Whether the courts would be slow to interfere in respect of a liquidated damages clause unilaterally (not negotiated) inserted by a large commercial organisation into a contract with a consumer is unclear. It appears that this is a one relevant factor considered by the Australian Courts when examining this issue:

“[t]here is, in my view,, a qualitative difference of which the law is able to take into account between a clause freely negotiated between a major commercial organisation, in respect of a substantial contract, where the major commercial organisation have available and receive competent legal advice regarding the meaning, purpose and likely consequence of the clause, from a clause attacked in a contract of adhesion between a major organisation and a individual or small company who has, in reality, no opportunity to negotiate the contract”*
“[t]hat is not to say that the latter form of contract containing such a clause would be struck down; it is rather to recognise that, quite apart from whether the clause fails because it lacks a compensatory character, it may also fail because a being imposed in the circumstances rendering enforcement of the clause unconscionable. The degree of contractual freedom afforded to parties to determine a measure of damages departing from strict compensation will, in my view, be affected by those matters constituting aspects of the relationship …”

* Cole J in Multiplex Constructions Pty Ltd v. Abgarus Pty Ltd (1992) 33 NSWLR 504

From the above, it may be the background relationship between the contracting parties (i.e. their relative bargaining position and whether or not there was an opportunity to negotiate a term) could possibly be one of the factors considered by the courts in determining whether a sum is a penalty or not. However, this is not clear and it may be that this is not considered by the courts at all. However, if it is, then it is likely that an individual consumer may be viewed more favourably by the courts than a large company.
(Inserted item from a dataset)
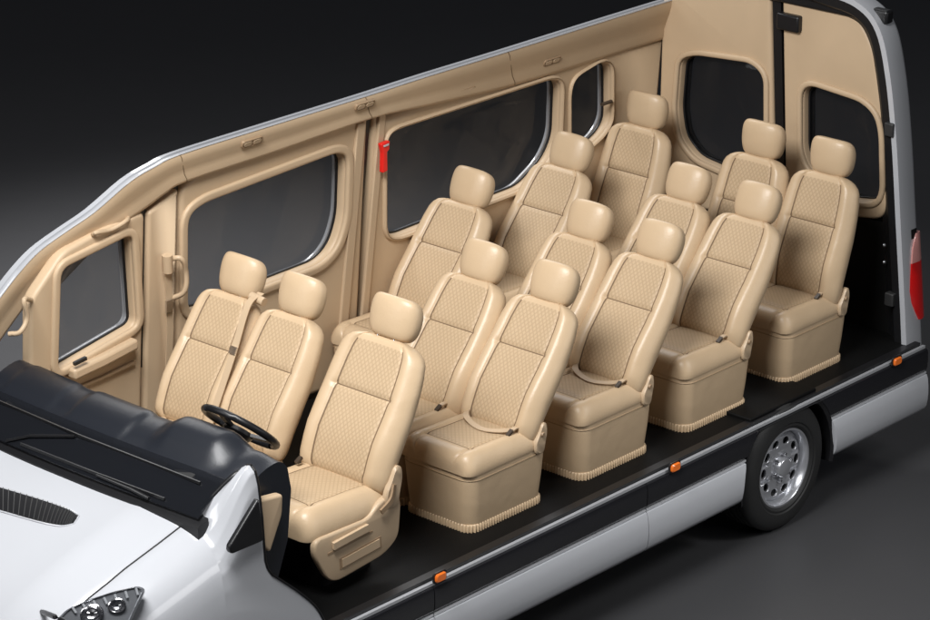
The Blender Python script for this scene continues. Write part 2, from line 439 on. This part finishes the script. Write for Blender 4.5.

In the event of a challenge, the burden is on the party liable for the damages to establish that the specified sum is excessive in the context of the likely losses which could be suffered. Should he be successful the party imposing the charge will have to bring a claim and prove his actual losses (or un-liquidated damages) instead of recovering the liquidated damages figure contained in the contract.

Liquidated damages are an essential part of many contracts and should not be viewed lightly. The effort involved in getting them right upfront far outweighs the damaging implications of getting them wrong and will always prove worthwhile.